Wednesday 3 September 2008

Firenze

Terrible Tourists
In 2.5 days in Florence we took the requisite stroll around the Duomo and spent an hour in the Academia to see the David. Impressive, yes, but at $10 to $20 a pop for tickets, that was enough Renaissance for us. That buys a lot of gelato. Mostly we just wandered around the old town.
I did rent a cruiser bike for an afternoon and checked out the rest of the city beyond the tourist zone. On the ride, I bumped into the Florence futbol team leaving practice. A gaggle of fans had gathered at the garage exit to catch a glimpse of the stars, snap a cellphone shot, and get autographs. I particularly liked one chubby guy who was straining his team issue kit (in top corner of photo). As each player would approach the gate, he'd flip through his stack of photos and get each one signed with a deranged furor. I think he actually recognized the players by their cars. Florence police take note.

The Slow Food Movement...

...started in Italy in response to the industrialization and MacDonaldification of Italian food culture. Florence has embraced this concept, with dozens of restaurants serving local seasonal fare around plaza Santo Spirito (thanks to Sam for the suggestion to stay nearby). Our favorite, though, was the guy selling tripe salad and sandwiches from a motorcart, proudly emblazoned with Slow Food stickers. For sandwiches, you had a choice between tomato sauce or the plain boiled styles. Every day he'd set up shop and serve up lunch to nearby workers and unsuspecting tourists. Yummy.

I Heart Max

Based on a 3 minute video she saw on MTV, Jen decided that it would be cool to see Max Pezzali in concert. Yeah, we didn't know who he was, either.

We took the bus to the concert venue only to find what looked like a county fair in progress. No livestock or rides, but a lot better food. Dozens of stalls served Tuscan eats, Argentine sausage, Brazilian feijao, Thai noodles, etc., etc.
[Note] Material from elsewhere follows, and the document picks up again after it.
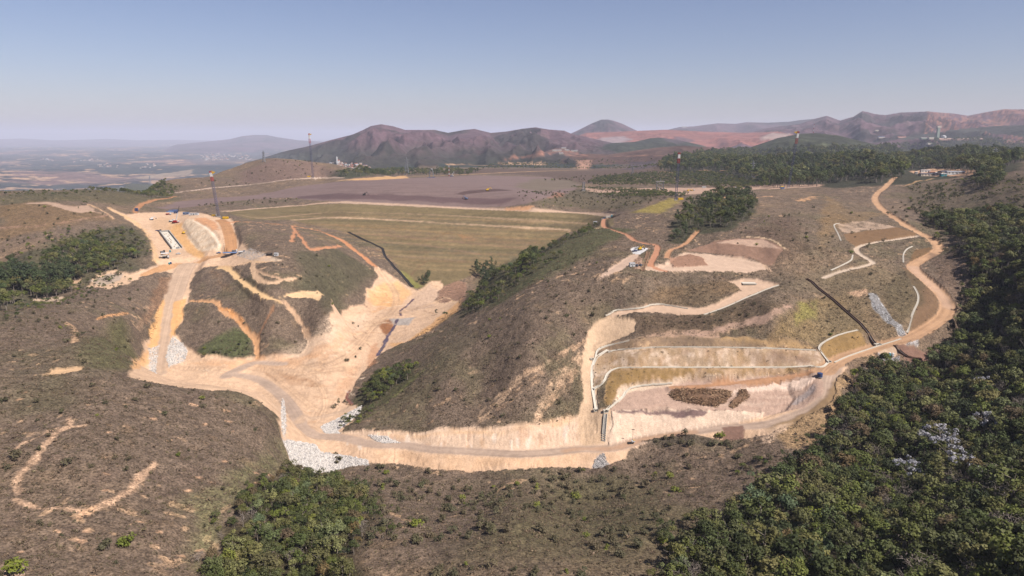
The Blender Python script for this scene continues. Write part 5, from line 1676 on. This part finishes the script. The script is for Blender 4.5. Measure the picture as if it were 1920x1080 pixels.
# --- heaps of felled wood on the yard
def wood_heap(outline, label, n_, hmax, seed):
    g = np.random.default_rng(seed)
    poly = poly_xy(outline)
    c = poly.mean(0)
    z0 = float(height(c[0], c[1]))
    t = thing("wood_heap", label, "wood heap", (c[0], c[1], z0))
    lo, hi = poly.min(0), poly.max(0)
    m = [MB(), MB(), MB()]
    cnt = 0
    while cnt < n_:
        x, y = g.uniform(lo[0], hi[0]), g.uniform(lo[1], hi[1])
        q = np.array([[x, y]])
        if not inside(q[:, 0], q[:, 1], poly)[0]:
            continue
        d = seg_dist(q[:, 0], q[:, 1], poly, True)[0][0]
        top = hmax * min(1, d / 4.0) ** .7 * g.uniform(.5, 1)
        z = float(height(x, y)) - z0 + top
        a, e, ln = g.uniform(0, pi), g.normal() * .35, g.uniform(1.2, 4.2)
        v = np.array([cos(a) * cos(e), sin(a) * cos(e), sin(e)]) * ln / 2
        p = np.array([x - c[0], y - c[1], z])
        m[g.choice(3, p=[.45, .35, .2])].bar(p - v, p + v, g.uniform(.08, .26), g.uniform(.04, .14), 5)
        cnt += 1
    core = MB()
    ring = [tuple(p) for p in poly[::2]]
    V = [(p[0] - c[0], p[1] - c[1], float(height(*p)) - z0 - .2) for p in ring] + [((p[0] - c[0]) * .55, (p[1] - c[1]) * .55, hmax * .75) for p in ring]
    k = len(ring)
    core.add(V, [(i, (i + 1) % k, k + (i + 1) % k, k + i) for i in range(k)] + [tuple(range(k, 2 * k))])
    core.build("chip_mound", MATS['wood_dark'], t)
    for mb, nm, mt in zip(m, ("branches", "logs", "split_wood"), ('wood_dark', 'wood_brown', 'wood_pale')):
        o = mb.build(nm, MATS[mt], t)
        o["kind"] = "stuff"


wood_heap("1254,738 1260,728 1275,726 1300,727 1330,726 1360,729 1374,734 1368,744 1358,755 1340,761 1310,757 1285,752 1265,747", "long heap of felled branches and logs on the pinkish yard", 1500, 3.2, 5)
wood_heap("1386,733 1398,731 1405,742 1395,750 1384,757 1375,765 1367,760 1374,750 1382,745", "smaller heap of felled branches at the end of the long heap", 480, 2.4, 6)


# --- tanks, cabins, vehicles
def water_tank():
    t = thing("water_tank", "round blue water tank at the haul road junction", "tank", spot(1537, 706))
    MB().cyl((0, 0, .2), 1.7, 2.4, 24).build("shell", MATS['blue_paint'], t)
    MB().cyl((0, 0, 2.6), 1.75, .3, 24, .55).build("lid", MATS['blue_paint'], t)
    MB().cyl((0, 0, 0), 1.9, .2, 24).build("base", MATS['grey_concrete'], t)
    m = MB()
    for z in (.9, 1.7):
        m.cyl((0, 0, z), 1.74, .08, 24)
    m.build("hoops", MATS['navy_steel'], t)


water_tank()


def toilet(px, py, col, label, rz=0):
    t = thing("portable_toilet", label, "toilet cabin", spot(px, py), rz)
    MB().box((0, 0, 1.25), (1.3, 1.3, 2.2)).build("cabin", MATS[col], t, .05)
    MB().box((0, 0, 2.4), (1.36, 1.36, .22), 0, .7).build("roof", MATS['white_paint'], t)
    MB().box((0, -.67, 1.2), (.8, .05, 1.8)).build("door", MATS[col], t)
    MB().box((0, 0, .08), (1.4, 1.4, .16)).build("skid", MATS['black_rubber'], t)


toilet(1668, 666, 'teal_plastic', "teal portable toilet on the pad beside the haul road")
toilet(1674, 666, 'white_paint', "white portable toilet beside the teal one")
toilet(317, 491, 'teal_plastic', "teal portable toilet at the crossroads below the plant")
toilet(320, 490, 'blue_paint', "blue portable toilet at the crossroads below the plant")
toilet(319, 472, 'teal_plastic', "teal portable toilet beside the parked trucks at the plant")
toilet(1147, 406, 'teal_plastic', "teal portable toilet at the end of the dam crest")


def light_tower():
    t = thing("light_tower", "small mobile light tower with raised mast on the bottom road", "light tower", spot(1187, 829))
    MB().box((0, 0, .9), (2.0, 1.2, .9)).build("generator", MATS['white_paint'], t, .05)
    MB().box((.5, 0, 1.45), (.8, 1.0, .35)).build("engine_hood", MATS['yellow_paint'], t)
    MB().bar((-.3, 0, 1.2), (-.3, 0, 8.2), .09).build("mast", MATS['dark_steel'], t)
    m = MB()
    for x in (-.9, -.3, .3):
        m.box((x - .0, 0, 8.3), (.5, .3, .4))
    m.build("lamp_head", MATS['dark_steel'], t)
    for s in (-1, 1):
        MB().bar((0, s * .65, .35), (0, s * .85, .35), .35, None, 12).build("wheel", MATS['black_rubber'], t)
    MB().box((-1.6, -.6, .06), (3.4, 2.6, .1)).build("ground_mat", MATS['black_rubber'], t)


light_tower()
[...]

Although I was tempted by the fried dough (apparently a universal fair food), I got a couple of slices of prosciutto and figs in a sandwich.
You could also buy everything from aprons to t-shirts to Peruvian trinkets to decorative plates, and get a massage. Hundreds of Italian youth and families cruised around enjoying the cool summer evening. Later on, the hipsters showed up, and the open air restaurants turned into bars/discos. We later found out that the national democratic party had hosted the fair to celebrate the unification of the country's two left-wing parties. They decided on Florence, a historic center for progressive politics, as the place to kick off their new party.
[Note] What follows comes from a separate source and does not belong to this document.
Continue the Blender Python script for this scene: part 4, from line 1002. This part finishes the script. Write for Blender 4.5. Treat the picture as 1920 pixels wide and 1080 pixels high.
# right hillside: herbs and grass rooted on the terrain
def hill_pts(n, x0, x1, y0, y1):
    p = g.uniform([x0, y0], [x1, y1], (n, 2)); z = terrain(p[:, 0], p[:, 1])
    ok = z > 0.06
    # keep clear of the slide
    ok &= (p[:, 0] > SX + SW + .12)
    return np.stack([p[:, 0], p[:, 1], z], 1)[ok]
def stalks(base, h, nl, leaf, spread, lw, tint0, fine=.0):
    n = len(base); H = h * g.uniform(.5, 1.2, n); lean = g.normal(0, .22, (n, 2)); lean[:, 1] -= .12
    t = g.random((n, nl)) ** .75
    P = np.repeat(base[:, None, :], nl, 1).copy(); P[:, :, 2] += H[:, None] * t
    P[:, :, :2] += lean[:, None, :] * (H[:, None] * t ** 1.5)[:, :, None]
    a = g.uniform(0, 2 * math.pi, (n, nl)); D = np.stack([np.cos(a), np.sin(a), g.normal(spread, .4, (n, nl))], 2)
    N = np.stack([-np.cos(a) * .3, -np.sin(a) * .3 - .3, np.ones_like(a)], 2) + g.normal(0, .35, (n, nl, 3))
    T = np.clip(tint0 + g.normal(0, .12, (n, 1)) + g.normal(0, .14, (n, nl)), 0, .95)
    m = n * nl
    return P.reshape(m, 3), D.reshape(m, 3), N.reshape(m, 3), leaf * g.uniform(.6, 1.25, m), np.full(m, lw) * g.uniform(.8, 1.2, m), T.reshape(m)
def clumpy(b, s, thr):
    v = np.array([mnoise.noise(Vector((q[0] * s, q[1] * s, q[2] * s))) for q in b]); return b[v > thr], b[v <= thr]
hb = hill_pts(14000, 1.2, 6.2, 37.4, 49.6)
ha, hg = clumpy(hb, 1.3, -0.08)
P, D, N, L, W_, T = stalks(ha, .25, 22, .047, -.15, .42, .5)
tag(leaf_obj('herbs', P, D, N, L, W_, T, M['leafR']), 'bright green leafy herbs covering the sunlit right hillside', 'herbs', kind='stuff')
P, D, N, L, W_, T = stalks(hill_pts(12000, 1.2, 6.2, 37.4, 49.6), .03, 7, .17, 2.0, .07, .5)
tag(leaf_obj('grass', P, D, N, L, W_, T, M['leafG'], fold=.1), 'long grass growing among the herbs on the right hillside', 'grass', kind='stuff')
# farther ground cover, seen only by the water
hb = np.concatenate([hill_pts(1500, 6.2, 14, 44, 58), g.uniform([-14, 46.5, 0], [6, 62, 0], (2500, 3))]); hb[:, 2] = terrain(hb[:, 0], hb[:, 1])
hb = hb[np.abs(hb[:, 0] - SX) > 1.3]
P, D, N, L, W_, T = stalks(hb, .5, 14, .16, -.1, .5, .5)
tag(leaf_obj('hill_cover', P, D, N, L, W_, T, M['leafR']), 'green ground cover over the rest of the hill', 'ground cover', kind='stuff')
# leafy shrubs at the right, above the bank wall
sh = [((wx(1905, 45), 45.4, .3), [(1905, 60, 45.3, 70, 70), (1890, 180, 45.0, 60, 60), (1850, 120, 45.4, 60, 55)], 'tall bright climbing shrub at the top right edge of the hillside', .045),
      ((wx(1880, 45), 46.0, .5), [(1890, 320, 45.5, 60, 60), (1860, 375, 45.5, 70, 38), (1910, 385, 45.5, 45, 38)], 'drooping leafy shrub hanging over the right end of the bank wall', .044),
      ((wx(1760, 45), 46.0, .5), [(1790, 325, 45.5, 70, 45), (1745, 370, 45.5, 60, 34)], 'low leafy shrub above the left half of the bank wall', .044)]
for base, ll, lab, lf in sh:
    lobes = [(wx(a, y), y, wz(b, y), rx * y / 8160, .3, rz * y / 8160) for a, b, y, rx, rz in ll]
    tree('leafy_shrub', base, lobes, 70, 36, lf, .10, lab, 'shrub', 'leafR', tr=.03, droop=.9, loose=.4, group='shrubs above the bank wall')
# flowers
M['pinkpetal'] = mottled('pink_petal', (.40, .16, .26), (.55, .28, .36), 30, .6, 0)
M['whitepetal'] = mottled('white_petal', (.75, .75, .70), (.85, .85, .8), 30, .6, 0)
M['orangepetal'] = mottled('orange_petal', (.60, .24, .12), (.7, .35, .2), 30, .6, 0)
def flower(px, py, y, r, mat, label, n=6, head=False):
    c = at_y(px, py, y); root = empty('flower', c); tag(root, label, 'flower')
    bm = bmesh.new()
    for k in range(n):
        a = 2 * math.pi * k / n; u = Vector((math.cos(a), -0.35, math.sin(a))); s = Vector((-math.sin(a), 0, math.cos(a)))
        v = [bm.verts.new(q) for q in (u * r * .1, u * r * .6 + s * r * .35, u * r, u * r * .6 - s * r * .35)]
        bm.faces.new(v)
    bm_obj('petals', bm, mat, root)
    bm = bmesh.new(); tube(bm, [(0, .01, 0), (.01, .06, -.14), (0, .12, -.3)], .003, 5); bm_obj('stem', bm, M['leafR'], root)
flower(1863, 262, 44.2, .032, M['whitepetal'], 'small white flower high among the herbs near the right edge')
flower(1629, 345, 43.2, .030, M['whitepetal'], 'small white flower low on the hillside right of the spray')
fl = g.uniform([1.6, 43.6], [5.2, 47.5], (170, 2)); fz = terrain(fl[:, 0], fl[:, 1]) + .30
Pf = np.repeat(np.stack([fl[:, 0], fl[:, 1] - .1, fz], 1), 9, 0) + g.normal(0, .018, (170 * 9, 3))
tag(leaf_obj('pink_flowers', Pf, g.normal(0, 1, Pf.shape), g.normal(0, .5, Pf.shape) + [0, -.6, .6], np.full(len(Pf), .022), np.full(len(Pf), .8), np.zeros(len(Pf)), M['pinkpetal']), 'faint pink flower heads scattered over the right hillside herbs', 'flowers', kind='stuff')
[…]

So Max Pezzali is a cross between Brian Adams, George Michael, and Rick Astley. Apparently, the guy has been around for a while, and his easy-listening pop music draws teenagers AND their parents. The crowd LOVED him. Everyone knew all the words, swayed their hands from side to side, held up lighters (without irony, I suspect), and generally had a great time. At one point, Max whipped the crowd into such a feel-good frenzy that two teenage boys in front of us were singing passionately with their arms around each others shoulders, and couples were joyfully hugging and making out all around us.

Jen loves Max Pezzali.

Florence Bike Taxi

We got a ride back to our hotel on a cycle rickshaw. The driver explained that he and his friends, all members of the local bike advocacy group, ferried people around the city for tips and to promote bikes. This seemed somewhat redundant to me, since bikes are ridden by everyone from bankers to grandmothers as daily transport. But he explained that Florence actually has lower bike ridership than other Italian cities, particularly considering the town is pancake flat.